**PROBLEM TO SOLVE:**
Find the lines with "follow" in them and copy them out.

_____

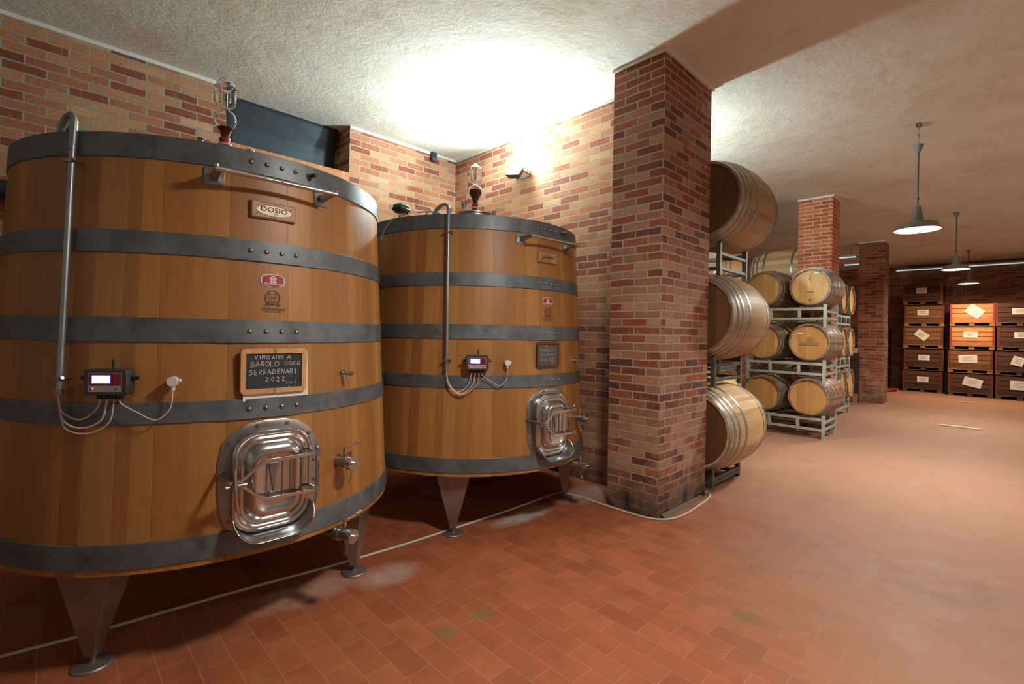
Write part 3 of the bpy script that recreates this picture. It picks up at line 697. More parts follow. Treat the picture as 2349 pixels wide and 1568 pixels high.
def controller(tank_o, variant, label):
    """electronic control box screwed to the staves"""
    bpy.context.view_layer.update()
    t = empty('control_box', (0, 0, 0), 0, label, 'control box', 'control boxes on the tanks')
    A = radial(-125.2, 1.355, .02); M0 = tank_o.matrix_world.copy() if False else (Matrix.Translation(tank_o.location) @ Matrix.Rotation(tank_o.rotation_euler.z, 4, 'Z') @ Matrix.Scale(tank_o.scale.x, 4))
    base = M0 @ A; t.location = base.translation
    W = Matrix.Translation(-base.translation) @ M0          # tank space -> thing space
    B = W @ A
    o = MB(); o.grid([[(x*k, y, z*k) for x, z in rrect(.086, .056, .014, 4)] for y, k in ((.0, .94), (-.008, 1), (-.055, 1), (-.062, .985), (-.065, .95))], True, None, B)
    o.grid([[(x*.94, 0, z*.94) for x, z in rrect(.086, .056, .014, 4)], [(x*.5, 0, z*.5) for x, z in rrect(.086, .056, .014, 4)]], True, None, B)
    hb = o.bm; o.poly([(x*.95, -.065, z*.95) for x, z in rrect(.086, .056, .014, 4)], B)
    for sx in (-.06, .06): o.box((sx, .008, .03), (.014, .03, .014), B); o.box((sx, .008, -.03), (.014, .03, .014), B)
    hs = o.build('housing', M['charcoal'], t)
    fl = lambda x, y, lay: B @ Vector((x, -.0655-lay, y))
    Flat().poly([(-.066, -.042), (.066, -.042), (.066, .040), (-.066, .040)], .0002).build('front_panel', M['grey_panel'], fl, hs)
    Flat().poly([(-.063, -.014), (.063, -.014), (.063, .038), (-.063, .038)], .0008).build('panel_field', M['magenta'], fl, hs, 'magenta field')
    Flat().rect(-.052, -.006, .022, .031, .0012).build('display_border', M['display_rim'], fl, hs)
    Flat().rect(-.0495, -.004, .0195, .029, .0016).build('display', M['display'], fl, hs, 'lit pale blue display')
    f = Flat()
    for i in range(5): f.rect(-.044, .022-.0052*i, -.044+.03*(.6+.4*((i*37) % 5)/5), .0226-.0052*i, .002)
    f.ring(.013, .0215, .0035, .003, .0006, .002); f.ring(.013, .002, .0035, .003, .0006, .002)
    for x in (-.035, -.008, .018, .044): f.rect(x-.004, -.029, x+.004, -.0275, .002)
    f.rect(.040, -.032, .048, -.025, .002)
    f.build('print', M['ink'], fl, hs)
    Flat().oval(-.046, -.0275, .0028, .0028, .002).build('indicator', M['led'], fl, hs, 'glowing red light')
    Flat().poly([(-.06, -.034), (-.052, -.034), (-.052, -.029), (-.056, -.025), (-.06, -.029)], .002).build('maker_mark', M['magenta'], fl, hs)
    for sx in (-1, 1):
        o = MB(); o.cyl((sx*.084, -.03, .016), (sx*.098, -.03, .016), .011, 12, B); o.cyl((sx*.098, -.03, .016), (sx*.112, -.03, .016), .008, 12, B); o.build('side_plug', M['black'], t)
    o = MB(); o.cyl((.008, -.025, .055), (.008, -.025, .064), .003, 8, B); o.cyl((.008, -.025, .064), (.006, -.025, .098), .0045, 10, B); o.build('antenna', M['black'], t)
    GX = (-.042, -.014, .015, .043)
    for x in GX:
        o = MB(); o.cyl((x, -.03, -.054), (x, -.03, -.064), .009, 10, B); o.cyl((x, -.03, -.062), (x, -.03, -.076), .011, 8, B); o.build('cable_gland', M['black'], t)
    def cab(pts, r, label=None):
        # catmull-rom
        P = [Vector(p) for p in pts]; P = [P[0]*2-P[1]] + P + [P[-1]*2-P[-2]]; out = []
        for i in range(1, len(P)-2):
            for k in range(6):
                u = k/6; a, b, c, d = P[i-1:i+3]
                out.append(.5*((2*b)+(c-a)*u+(2*a-5*b+4*c-d)*u*u+(3*b-a-3*c+d)*u**3))
        out.append(P[-2]); o = MB(); o.tube(out, r, 8); o.build('cable', M['cable'], t)
    gp = [B @ Vector((x, -.03, -.076)) for x in GX]
    st = lambda ph, z, off=.03: W @ PT(ph, z, off)
    if variant == 1: lows = [((-135.9, 1.215), (-132.0, 1.185), (-129.0, 1.215)), ((-135.6, 1.18), (-131.5, 1.148), (-127.3, 1.18)), ((-135.2, 1.15), (-130, 1.125), (-125.6, 1.17))]
    else: lows = [((-136.3, 1.20), (-133, 1.13), (-129.2, 1.17)), ((-136.1, 1.18), (-131.5, 1.118), (-127.0, 1.18)), ((-135.9, 1.17), (-131.0, 1.110), (-124.9, 1.19))]
    for i, lw in enumerate(lows):
        cab([st(-137.4, 1.31)] + [st(-137.3, 1.27)] + [st(a, z, .035) for a, z in lw] + [gp[i] + Vector((0, 0, -.02)), gp[i] + Vector((0, 0, .01))], .0042 if i == 1 else .0034)
    cab([gp[3] + Vector((0, 0, .01)), gp[3] + Vector((0, 0, -.02)), st(-119.6, 1.215, .04), st(-115.9, 1.18, .04), st(-113.2, 1.225, .04), st(-112.7, 1.29, .04), st(-112.7, 1.315, .04)], .003)
    return t

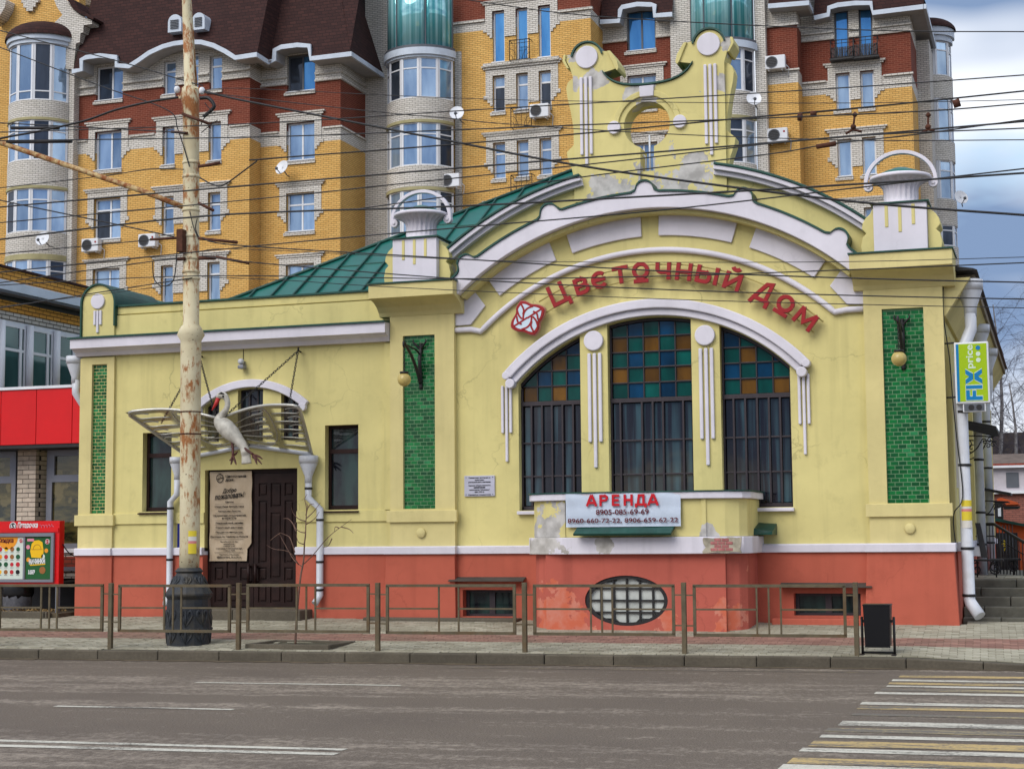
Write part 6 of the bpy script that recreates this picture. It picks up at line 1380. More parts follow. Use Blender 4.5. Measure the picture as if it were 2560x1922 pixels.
overhead([(-12.235,6.138),(-11.871,6.226),(-9.084,5.929),(-7.433,5.759),(-5.122,5.59),(-2.398,5.429),(-0.271,5.352),(0.408,5.324)], -5, 0.0053, 'hair thin wire over the tops of the sign letters')
overhead([(-13.343,7.33),(-9.474,7.096),(-6.75,7),(-4.93,6.93),(-1.95,6.822),(-0.154,6.776),(0.42,6.762)], -8.5, 0.0074, 'wire crossing the keystone of the round gable opening')
overhead([(-13.34,7.214),(-9.473,6.919),(-6.751,6.766),(-4.933,6.669),(-2.883,6.556),(-1.176,6.474),(-0.165,6.462),(0.408,6.455)], -8.5, 0.0084, 'wire crossing the white discs of the round opening')
overhead([(-11.02,6.79),(-10.801,6.672),(-10.622,6.674),(-10.158,6.943),(-10.037,6.971),(-7.243,6.932),(-5.293,6.921),(-3.595,6.929),(-2.099,6.923),(-0.172,6.944),(0.444,6.954)], -7.2, 0.0106, 'wire that loops down beside the pole, then rises to the right')
overhead([(-8.52,6.135),(-6.842,6.229),(-5.246,6.323),(-3.138,6.403),(-2.442,6.46),(-1.417,6.49),(-0.182,6.554),(0.427,6.585)], -7.4, 0.0084, 'wire rising from the left roof slope to the right edge')
overhead([(-12.785,9.028),(-11.908,8.759),(-8.45,7.81),(-6.947,7.398),(-5.34,7.02),(-2.487,6.437),(-0.263,6.088),(0.446,5.977)], -4.0, 0.0180, 'thick sagging cable from the pole top falling to the right')
overhead([(-12.214,8.727),(-11.467,8.678),(-8.069,8.198),(-5.083,7.851),(-2.338,7.575),(-0.196,7.412),(0.488,7.361)], -5, 0.0053, 'thin wire from the pole top through the upper gable rods')
overhead([(-12.57,8.882),(-9.733,8.316),(-8.297,8.058),(-7.6,7.926),(-5.234,7.562),(-2.418,7.214),(-0.221,7.025),(0.48,6.963)], -4.4, 0.0074, 'wire under the thick cable, reaching the bare sky at the right')
overhead([(-7.276,8.445),(-6.25,8.15),(-4.778,7.801),(-1.878,7.321),(-0.132,7.105),(0.424,7.039)], -9, 0.0063, 'topmost thin wire near the upper edge at the right')
overhead([(-17.399,10.692),(-16.742,10.478),(-14.374,9.685),(-13.147,9.237),(-12.815,9.124)], -4.0, 0.0095, 'upper wire from the left edge down to the pole insulators')
overhead([(-17.315,10.42),(-16.66,10.146),(-14.684,9.284),(-13.421,8.76),(-13.21,8.41),(-12.991,7.786)], -4.1, 0.0095, 'second wire from the left, bending down along the pole')
overhead([(-17.105,8.392),(-16.471,8.507),(-15.766,8.559),(-15.234,8.612),(-14.77,8.67),(-14.243,8.787),(-13.649,8.856),(-13.099,8.882)], -4.3, 0.0190, 'thick spliced cable from the left edge to the pole collar')
overhead([(-16.599,7.723),(-14.581,7.765),(-13.712,7.806),(-13.092,7.749)], -4.1, 0.0084, 'wire from the left edge to the upper clamp rings')
overhead([(-16.552,8.805),(-14.987,8.593),(-13.334,8.364),(-13.019,8.316)], -4.2, 0.0106, 'rust brown strain wire with insulator rods at the left')
overhead([(-17.162,7.692),(-16.519,7.486),(-14.426,6.957),(-13.209,6.643)], -4.2, 0.0116, 'wire sloping down across the left bay to the junction box')
overhead([(-13.615,6.269),(-13.589,6),(-13.44,5.868),(-13.23,5.96),(-13.171,6.448)], -4.15, 0.0095, 'drooping wire loop left of the pole')

# splices, spacers and hangers on the wires
def fitting(a, b_, r, label, m='rust'):
    o = MB().tube([a, b_], r, 8).obj('wire_fitting', MT[m]); tag(o, label, 'wire fitting', 'wire fittings')
fitting((-16.32,-4.2,8.699), (-15.391,-4.2,8.613), .028, 'upper rod insulator on the strain wire at the left', 'wire'); fitting((-16.332,-4.3,8.438), (-15.073,-4.3,8.339), .03, 'lower rod insulator on the thick cable at the left', 'wire')
fitting((-2.797,-7.2,6.881), (-2.748,-7.2,6.876), .05, 'round rusty bead hanging under the wire left of the yellow brick corner'); fitting((-2.642,-7.2,6.905), (-2.573,-7.2,6.903), .035, 'small rusty clamp on the wire right of the hanging bead')
fitting((-2.556,-7.4,6.444), (-2.323,-7.4,6.466), .03, 'toothed rusty spacer on the wire before the narrow windows')
fitting((-0.972,-7.2,6.86), (-0.892,-7.2,6.88), .05, 'dark knuckle joint of wires against the sky')
for a, b_, c, d, e, lab in (((-2.134,-7,6.929), (-2.164,-7,6.716), (-2.164,-7,6.716), (-2.255,-7,6.67), (-2.061,-7,6.679), 'forked trolley wire hanger over the narrow windows'), ((-1.272,-7,6.841), (-1.283,-7,6.637), (-1.283,-7,6.637), (-1.361,-7,6.601), (-1.206,-7,6.616), 'forked trolley wire hanger beside the right bay')):
    t = thing('wire_hanger', b_, lab, 'wire hanger', 'trolley wire hangers')
    MB().tube([a, b_], .014, 6).ball(lerp(a, b_, .15), .03).ball(lerp(a, b_, .85), .035).obj('rod', MT['rust'], t); MB().tube([d, c, e], .016, 6).obj('clamp', MT['rust'], t)

# ---------------------------------------------------------------- street furniture
mat('fence_paint', rgb(96, 86, 66), .7, .2, 7, .3, 50, dirt=rgb(96, 72, 44), dirtamt=.8, rnd=.0)
fence = thing('pedestrian_fence', (-9, ky(-9)+.3, .15), 'low brown steel pedestrian fence of panels and posts along the kerb', 'fence')
FX = [-20.5,-18.25,-16.05,-13.97,-11.84,-9.62,-7.38,-5.06,-2.68]
fy = lambda x: ky(x)+.30
for x in FX: MB().box(x-.033, x+.033, fy(x)-.033, fy(x)+.033, .13, 1.16).obj('post', MT['fence_paint'], fence, bevel=.006)
def beam(b, p, q, t):      # square bar between two points in plan or vertical
    p, q = Vector(p), Vector(q); d = (q-p).normalized(); u = Vector((0,0,1)) if abs(d.z) < .5 else Vector((d.y if 0 else .083,-1,0)).normalized()
    s_ = d.cross(u).normalized(); u = s_.cross(d)
    ring = lambda c: [tuple(c+s_*a*t+u*e*t) for a, e in ((-1,-1),(1,-1),(1,1),(-1,1))]
    b.rings([ring(p), ring(q)], sm=False)
for k, (a, c) in enumerate(zip(FX[:-1], FX[1:])):
    x0, x1 = a+.15, c-.15; pn = part_empty('fence_panel', ((x0+x1)/2, fy((x0+x1)/2), .42), fence); P = lambda x, z_: (x, fy(x), z_); tilt = random.uniform(-.012,.012)
    z0, z1 = .43+tilt, 1.12+tilt
    b = MB()
    for p, q in ((P(x0-.02,z1),P(x1+.02,z1)),(P(x0-.02,z0),P(x1+.02,z0)),(P(x0,z0),P(x0,z1)),(P(x1,z0),P(x1,z1))):
        o = MB(); beam(o, p, q, .021); o.obj('frame_bar', MT['fence_paint'], pn)
    f = (.41,.49,.565) if k != 5 else (.41,.565); xs_ = [x0+t*(x1-x0) for t in f]
    if k == 7: xs_ = [x0+t*(x1-x0) for t in (.42,.50,.58)]
    for x in xs_:
        o = MB(); beam(o, P(x,z0), P(x,z1), .0125); o.obj('bar', MT['fence_paint'], pn)
    for p, q in ((P(x0,.78),P(xs_[0],.78)),(P(xs_[-1],.78),P(x1,.78))):
        o = MB(); beam(o, p, q, .0125); o.obj('mid_rail', MT['fence_paint'], pn)
    for z_ in (z0+.13, z1-.13):
        for p, q in ((P(a+.03,z_),P(x0,z_)),(P(x1,z_),P(c-.03,z_))):
            o = MB(); beam(o, p, q, .010); o.obj('pin', MT['fence_paint'], pn)
# tilting litter bin hung between two posts
ab = thing('litter_bin', (-2.35, -3.55, .15), 'black box litter bin hung between two posts at the end of the fence', 'litter bin')
yb_ = fy(-2.3)+.05
xl, xr = -2.624, -2.189
flat('bin_black', rgb(16, 16, 20), .42)
for x in (xl, xr): MB().tube([(x,yb_+.1,.15),(x,yb_+.1,.68)], .018, 8).obj('post', MT['iron'], ab); MB().box(x-.03, x+.03, yb_-.08, yb_+.28, .145, .17).obj('foot', MT['iron'], ab)
MB().tube([(xl,yb_+.1,.19),(xr,yb_+.1,.19)], .014, 8).obj('crossbar', MT['iron'], ab)
MB().hexa([(xl+.05,yb_-.03,.28),(xr-.05,yb_-.03,.28),(xr-.05,yb_+.23,.28),(xl+.05,yb_+.23,.28)], [(xl+.035,yb_-.06,.84),(xr-.035,yb_-.06,.84),(xr-.035,yb_+.26,.84),(xl+.035,yb_+.26,.84)]).obj('box', MT['bin_black'], ab, bevel=.01)
plate('rim', [rect(xl+.03, xr-.03, .835, .855)], yb_-.066, yb_+.266, MT['bin_black'], ab); MB().box(xl+.045, xr-.045, yb_-.034, yb_-.028, .265, .285).obj('base_lip', MT['bin_black'], ab)
for x in (xl+.02, xr-.045): MB().box(x, x+.025, yb_+.08, yb_+.12, .60, .64).obj('pivot', MT['iron'], ab)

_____

**TASK RESPONSE:**
Write part 3 of the bpy script that recreates this picture. It picks up at line 697. More parts follow. Treat the picture as 2349 pixels wide and 1568 pixels high.
Write part 6 of the bpy script that recreates this picture. It picks up at line 1380. More parts follow. Use Blender 4.5. Measure the picture as if it were 2560x1922 pixels.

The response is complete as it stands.